■ Task directions
Set down only the lines running from the one with "Build this scene" to the one with "R = math.radians", both lines included, exactly as they stand, please.

3D scene scripts:
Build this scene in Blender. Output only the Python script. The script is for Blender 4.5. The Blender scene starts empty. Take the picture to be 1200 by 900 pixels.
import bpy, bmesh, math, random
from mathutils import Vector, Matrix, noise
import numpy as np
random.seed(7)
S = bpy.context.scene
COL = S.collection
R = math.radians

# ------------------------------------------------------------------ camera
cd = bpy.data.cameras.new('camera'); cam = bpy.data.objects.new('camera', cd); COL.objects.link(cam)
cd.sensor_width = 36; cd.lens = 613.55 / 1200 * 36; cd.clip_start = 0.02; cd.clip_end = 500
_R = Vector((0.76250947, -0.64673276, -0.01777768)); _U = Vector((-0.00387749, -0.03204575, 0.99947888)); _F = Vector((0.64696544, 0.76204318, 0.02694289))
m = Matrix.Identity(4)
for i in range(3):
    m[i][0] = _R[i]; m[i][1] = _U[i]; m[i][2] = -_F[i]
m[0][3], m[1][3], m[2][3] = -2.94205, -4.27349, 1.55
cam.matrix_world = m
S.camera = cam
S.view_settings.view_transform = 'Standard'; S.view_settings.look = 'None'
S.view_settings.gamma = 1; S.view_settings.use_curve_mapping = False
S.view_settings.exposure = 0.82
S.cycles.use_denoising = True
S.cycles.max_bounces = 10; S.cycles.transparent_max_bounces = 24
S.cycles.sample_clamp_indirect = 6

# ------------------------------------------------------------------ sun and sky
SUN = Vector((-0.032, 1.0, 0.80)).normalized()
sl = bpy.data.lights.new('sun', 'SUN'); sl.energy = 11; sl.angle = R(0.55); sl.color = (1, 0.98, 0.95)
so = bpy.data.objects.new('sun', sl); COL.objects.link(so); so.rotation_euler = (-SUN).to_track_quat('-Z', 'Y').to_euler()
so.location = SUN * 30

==

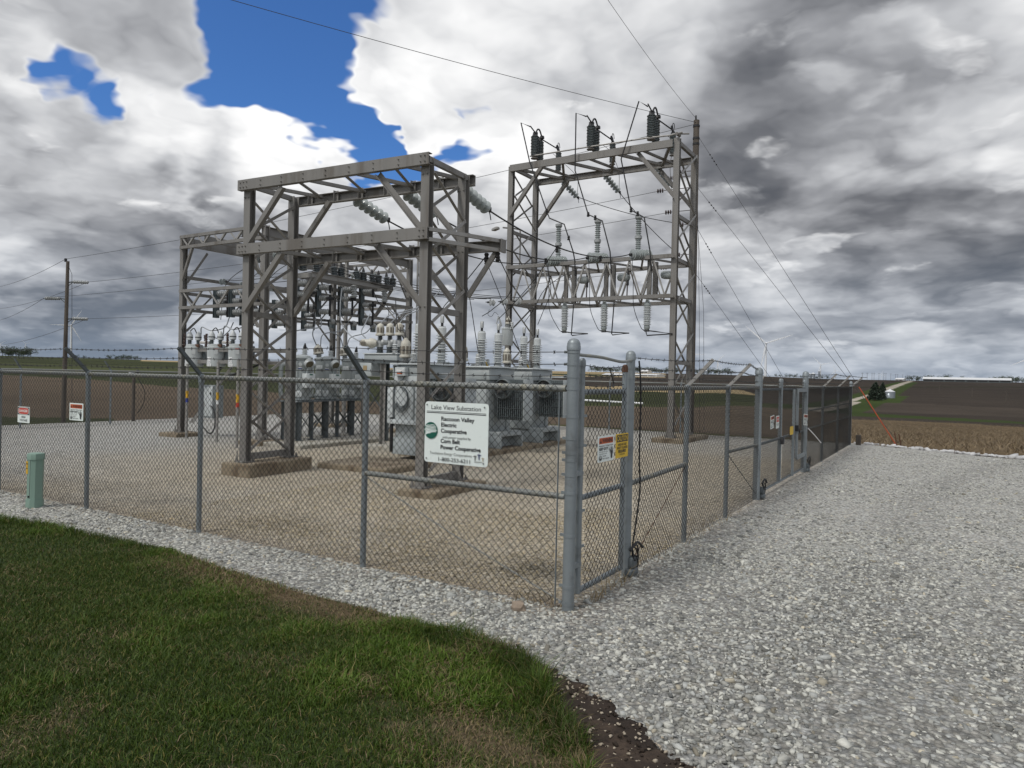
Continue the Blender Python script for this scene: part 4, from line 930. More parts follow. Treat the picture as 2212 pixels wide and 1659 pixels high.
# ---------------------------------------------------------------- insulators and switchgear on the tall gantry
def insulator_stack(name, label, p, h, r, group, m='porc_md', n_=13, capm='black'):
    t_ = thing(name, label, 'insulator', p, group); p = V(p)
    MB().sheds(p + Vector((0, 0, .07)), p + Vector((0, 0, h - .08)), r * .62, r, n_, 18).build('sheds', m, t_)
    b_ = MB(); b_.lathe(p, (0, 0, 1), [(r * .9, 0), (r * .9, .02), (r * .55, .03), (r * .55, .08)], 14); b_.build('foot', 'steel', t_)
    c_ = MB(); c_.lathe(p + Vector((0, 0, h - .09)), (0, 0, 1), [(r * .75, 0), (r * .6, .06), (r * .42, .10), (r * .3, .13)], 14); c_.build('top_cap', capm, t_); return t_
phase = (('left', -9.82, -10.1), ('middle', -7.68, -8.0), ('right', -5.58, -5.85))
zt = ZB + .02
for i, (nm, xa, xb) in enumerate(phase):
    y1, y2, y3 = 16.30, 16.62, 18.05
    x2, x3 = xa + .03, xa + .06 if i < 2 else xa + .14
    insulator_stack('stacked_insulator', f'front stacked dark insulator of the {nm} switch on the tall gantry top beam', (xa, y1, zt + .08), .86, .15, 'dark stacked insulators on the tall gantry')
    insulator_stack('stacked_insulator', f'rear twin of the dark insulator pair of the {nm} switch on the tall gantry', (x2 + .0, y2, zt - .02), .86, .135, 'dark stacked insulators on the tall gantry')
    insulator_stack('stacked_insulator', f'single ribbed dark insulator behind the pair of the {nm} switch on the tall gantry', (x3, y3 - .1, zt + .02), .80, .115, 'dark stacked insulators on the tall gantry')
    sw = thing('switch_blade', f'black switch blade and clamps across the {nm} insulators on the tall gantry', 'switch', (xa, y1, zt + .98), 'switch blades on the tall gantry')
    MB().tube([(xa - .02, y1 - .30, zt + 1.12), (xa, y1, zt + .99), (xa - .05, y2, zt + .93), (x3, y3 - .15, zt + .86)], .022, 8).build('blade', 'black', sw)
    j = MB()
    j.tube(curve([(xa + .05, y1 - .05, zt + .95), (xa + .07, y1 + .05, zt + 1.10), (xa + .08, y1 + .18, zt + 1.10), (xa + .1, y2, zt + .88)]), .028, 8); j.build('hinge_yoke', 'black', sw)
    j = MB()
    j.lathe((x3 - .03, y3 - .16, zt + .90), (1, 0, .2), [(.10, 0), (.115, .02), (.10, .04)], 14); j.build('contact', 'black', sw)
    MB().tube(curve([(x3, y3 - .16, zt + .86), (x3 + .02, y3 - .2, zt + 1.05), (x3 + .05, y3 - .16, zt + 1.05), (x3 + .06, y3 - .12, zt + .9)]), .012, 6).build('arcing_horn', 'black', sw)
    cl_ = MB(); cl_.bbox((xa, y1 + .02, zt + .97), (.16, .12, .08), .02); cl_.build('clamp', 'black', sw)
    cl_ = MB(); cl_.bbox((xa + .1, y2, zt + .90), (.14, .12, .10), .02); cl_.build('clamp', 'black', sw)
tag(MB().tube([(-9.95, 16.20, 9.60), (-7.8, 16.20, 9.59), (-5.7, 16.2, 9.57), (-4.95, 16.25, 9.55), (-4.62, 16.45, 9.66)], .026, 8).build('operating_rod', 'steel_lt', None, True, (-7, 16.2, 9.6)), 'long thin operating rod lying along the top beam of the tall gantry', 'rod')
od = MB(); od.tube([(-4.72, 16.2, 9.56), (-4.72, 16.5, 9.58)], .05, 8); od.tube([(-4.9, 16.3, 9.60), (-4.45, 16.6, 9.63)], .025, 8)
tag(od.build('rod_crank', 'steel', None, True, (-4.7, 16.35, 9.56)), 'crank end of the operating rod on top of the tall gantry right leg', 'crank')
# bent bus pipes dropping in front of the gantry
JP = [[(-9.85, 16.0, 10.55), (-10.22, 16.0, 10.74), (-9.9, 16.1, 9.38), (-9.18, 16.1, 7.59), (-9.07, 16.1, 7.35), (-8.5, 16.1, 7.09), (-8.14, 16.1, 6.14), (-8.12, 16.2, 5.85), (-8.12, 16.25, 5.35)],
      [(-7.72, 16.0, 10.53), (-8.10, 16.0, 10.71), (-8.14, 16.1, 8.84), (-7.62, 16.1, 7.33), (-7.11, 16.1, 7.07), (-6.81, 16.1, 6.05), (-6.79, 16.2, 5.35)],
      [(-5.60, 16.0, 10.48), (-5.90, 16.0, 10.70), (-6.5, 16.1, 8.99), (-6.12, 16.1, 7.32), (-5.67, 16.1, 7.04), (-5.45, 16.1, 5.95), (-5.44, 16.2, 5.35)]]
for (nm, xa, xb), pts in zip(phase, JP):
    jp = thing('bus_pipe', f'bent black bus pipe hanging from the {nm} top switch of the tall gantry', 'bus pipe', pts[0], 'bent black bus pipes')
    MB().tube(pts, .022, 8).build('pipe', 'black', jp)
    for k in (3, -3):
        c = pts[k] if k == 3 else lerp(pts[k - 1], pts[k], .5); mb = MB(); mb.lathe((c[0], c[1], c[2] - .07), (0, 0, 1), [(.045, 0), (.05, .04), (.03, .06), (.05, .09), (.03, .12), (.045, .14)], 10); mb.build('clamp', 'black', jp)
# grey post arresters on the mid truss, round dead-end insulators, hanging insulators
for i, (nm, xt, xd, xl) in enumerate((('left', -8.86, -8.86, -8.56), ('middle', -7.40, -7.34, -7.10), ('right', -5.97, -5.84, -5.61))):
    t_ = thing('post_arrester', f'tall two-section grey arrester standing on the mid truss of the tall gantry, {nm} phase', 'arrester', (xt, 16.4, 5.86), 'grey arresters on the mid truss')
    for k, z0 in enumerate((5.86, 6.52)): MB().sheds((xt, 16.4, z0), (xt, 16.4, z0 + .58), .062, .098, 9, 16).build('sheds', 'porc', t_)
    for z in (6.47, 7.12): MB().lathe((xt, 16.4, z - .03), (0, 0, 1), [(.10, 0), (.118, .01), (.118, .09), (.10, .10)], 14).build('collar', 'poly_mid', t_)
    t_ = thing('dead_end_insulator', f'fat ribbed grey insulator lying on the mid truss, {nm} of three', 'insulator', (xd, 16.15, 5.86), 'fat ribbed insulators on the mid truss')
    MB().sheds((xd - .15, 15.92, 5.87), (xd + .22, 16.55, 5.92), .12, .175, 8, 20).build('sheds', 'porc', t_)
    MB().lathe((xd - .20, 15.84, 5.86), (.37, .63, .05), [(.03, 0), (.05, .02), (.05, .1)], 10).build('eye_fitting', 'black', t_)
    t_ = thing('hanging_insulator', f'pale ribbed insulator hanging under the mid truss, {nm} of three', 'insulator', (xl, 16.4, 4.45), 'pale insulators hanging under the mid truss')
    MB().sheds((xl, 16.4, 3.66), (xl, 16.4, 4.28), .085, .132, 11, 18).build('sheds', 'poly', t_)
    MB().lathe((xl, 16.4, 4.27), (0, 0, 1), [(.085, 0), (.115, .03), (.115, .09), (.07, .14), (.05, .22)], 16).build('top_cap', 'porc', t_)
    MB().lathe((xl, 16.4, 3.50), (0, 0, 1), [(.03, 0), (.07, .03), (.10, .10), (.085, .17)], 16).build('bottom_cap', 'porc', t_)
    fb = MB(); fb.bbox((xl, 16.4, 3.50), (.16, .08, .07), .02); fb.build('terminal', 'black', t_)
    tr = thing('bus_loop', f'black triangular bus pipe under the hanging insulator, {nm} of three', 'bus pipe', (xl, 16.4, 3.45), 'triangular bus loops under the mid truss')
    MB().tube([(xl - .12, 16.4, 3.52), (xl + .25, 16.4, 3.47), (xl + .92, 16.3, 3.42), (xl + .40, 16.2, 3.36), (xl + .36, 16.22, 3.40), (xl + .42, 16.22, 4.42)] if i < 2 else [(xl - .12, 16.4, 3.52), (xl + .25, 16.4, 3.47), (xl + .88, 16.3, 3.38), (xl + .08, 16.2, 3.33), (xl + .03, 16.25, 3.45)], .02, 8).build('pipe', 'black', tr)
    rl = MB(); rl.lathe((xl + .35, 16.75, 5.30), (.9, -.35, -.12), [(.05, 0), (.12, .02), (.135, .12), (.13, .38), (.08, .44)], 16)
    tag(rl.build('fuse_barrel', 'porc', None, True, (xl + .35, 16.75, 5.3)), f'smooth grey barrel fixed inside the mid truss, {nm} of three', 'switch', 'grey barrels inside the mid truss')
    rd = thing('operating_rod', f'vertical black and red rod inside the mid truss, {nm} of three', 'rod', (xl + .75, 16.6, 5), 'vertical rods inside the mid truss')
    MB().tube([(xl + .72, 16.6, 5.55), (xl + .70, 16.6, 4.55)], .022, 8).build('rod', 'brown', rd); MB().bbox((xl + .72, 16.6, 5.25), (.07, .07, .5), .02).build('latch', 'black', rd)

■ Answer
Build this scene in Blender. Output only the Python script. The script is for Blender 4.5. The Blender scene starts empty. Take the picture to be 1200 by 900 pixels.
import bpy, bmesh, math, random
from mathutils import Vector, Matrix, noise
import numpy as np
random.seed(7)
S = bpy.context.scene
COL = S.collection
R = math.radians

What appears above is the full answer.